• The Jazz are not quite where they would like to be this season. Though an 18-12 record is respectable, that puts them at sixth in the vicious Western Conference, and while they’re a clear cut above the teams below them in the standings and relatively safe from the frenzy, this was a team that was expected to become a legitimate title contender.

    The pricy acquisitions of Mike Conley and Bojan Bogdanovic have required the Jazz to approach all moves as a team whose best opportunity is in the present. Those decisions were meant to crank Utah’s title contending window wide open and have forced the team to stay aggressive in making the most of it.

    Monday’s trade of Dante Exum and two second-rounders for Jordan Clarkson is a small but necessary step in the Jazz finding a way to hit their theoretical ceiling. While the waiving of Jeff Green is a hopeful case of addition by subtraction, both moves are focused on solving a clear and obvious problem.

    The summertime moves haven’t had a negative impact on the Jazz defense. They’ve fallen from second to 10th in the league in defensive rating, though that’s more to do with other teams getting better considering Utah’s at 105.5 this year after posting a 105.3 mark last year. Offensively, it’s another story. The Jazz sit 21st with a 106.8 offensive rating (they were 14th at 110.3 last year), which has left them in mediocre territory with a net rating of plus-1.3, good for 12th overall in a league where 14 teams are in the positives.
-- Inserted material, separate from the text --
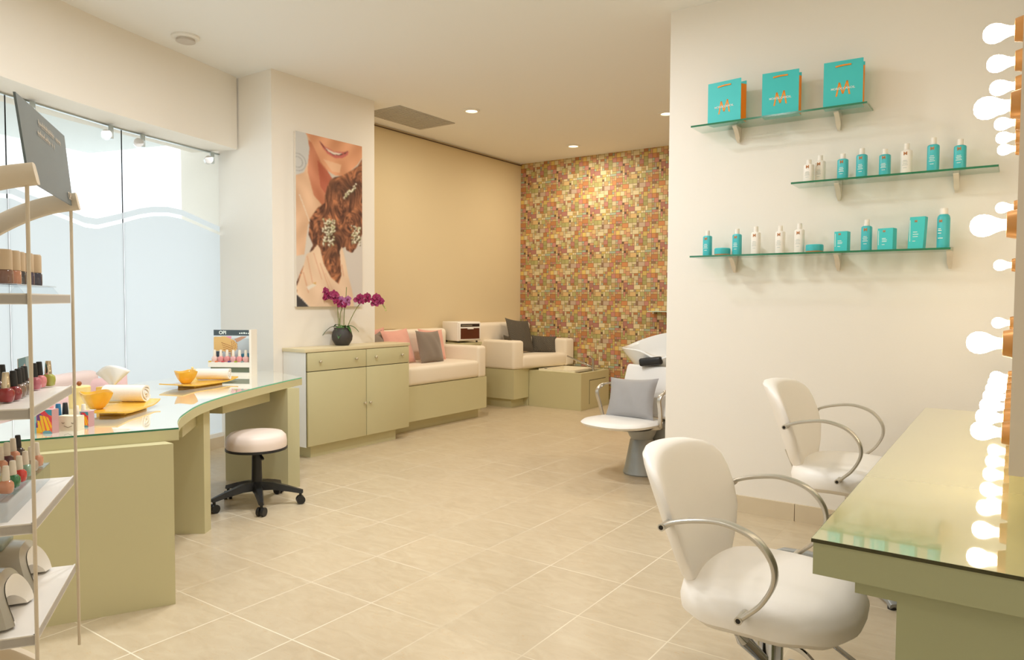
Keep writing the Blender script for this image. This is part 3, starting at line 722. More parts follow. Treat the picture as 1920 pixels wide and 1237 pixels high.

    More pressingly, Utah’s bench has been atrocious. The Jazz are 29th in the league with 26.9 bench points per game, and their reserves are 17th in the league with a 3-point percentage of 33.8. Last season Utah was 15th in bench scoring (36.7 points per game) and third in 3-point percentage at 36.3 percent. The Jazz lost Kyle Korver and the move from bench to starter for Royce O’Neale has gutted the team’s bench shooting capabilities.

    Adding Clarkson will go a long way to helping either front, as the 27-year-old combo guard is averaging 14.6 points and shooting .371 from deep on the year. He is only a .338 career 3-point shooter so some regression may be in order, but either way Clarkson gives the Jazz a more reliable scorer to buoy a second unit that has, to this point, relied on Green, Joe Ingles (who has recently been plugged back in as a starter with Conley out), Emmanuel Mudiay, Georges Niang and Ed Davis.

    It will take Clarkson time to acclimate to the system after spending some time in the basketball wilderness of post-LeBron Cleveland, but he fills a major need. More broadly, Clarkson also gives the Jazz some bankable adequacy that they might not have been able to find elsewhere on the bench, and he can even play up with the starters on nights where he’s feeling it.

    Boosting the bench in any way had to be a major priority with three Jazz averaging over 33.5 mpg so far this year and three others at 29.3 and above, with the seventh man (Green) way in the rear view at 18.4. It’s a heavy toll in a race that’s a true marathon, especially if the Jazz have eyes on some kind of homecourt advantage come playoff time.

    As for Green, it’s tough to say that he was anything more or less than advertised. He was able to provide Utah with serviceable minutes, though the team’s offense cratered when he was on the floor to the tune of a 100.2 offensive rating. His .327 conversion rate from 3-point territory was tough to manage with the rest of the bench’s lack of firepower. The Jazz shouldn’t have expected different from a player who had shot better than .315 from deep just once in his previous four seasons.

    Reshuffling the deck at power forward should lead to more minutes for Niang, who is averaging 4.5 points and shooting .415 from three in 11.8 minutes per contest so far, as well as additional run for more offensively inclined players like Ingles, O’Neale and Clarkson.

    With Green’s roster spot, the Jazz inked Rayjon Tucker to a guaranteed deal. Tucker impressed at the G League showcase and is averaging 23.3 points (and shooting .386 from deep) with the Wisconsin Herd this season. That should bolster the second unit’s offense even more.

    Even though Conley’s left hamstring injury has further burdened the team’s depth, these problems shouldn’t have come as a major surprise. The Jazz lost some significant offensive contributions up front, where the departures of Derrick Favors and Jae Crowder left a huge hole at both the backup power forward and center spots. That was the tradeoff that Utah chose in pursuing Conley and Bogdanovic, though the extent of the bench woes has surpassed even the most pessimistic predictions. Clarkson and Tucker should help rectify that to some extent but there are still plenty of questions to answer.

    When Conley does return, either Ingles or O’Neale will return to the bench. Can Ingles ride his current run of strong play into a new role or will he return to his early season struggles? Can Niang keep it up as the sample size grows? Can the new bench defend or rebound well enough to truly work?

    The Jazz pushed their chips to the center in the summer, and there’s no turning back now. This week’s flurry of moves may not be a cure-all, but the organization had no choice but to make them.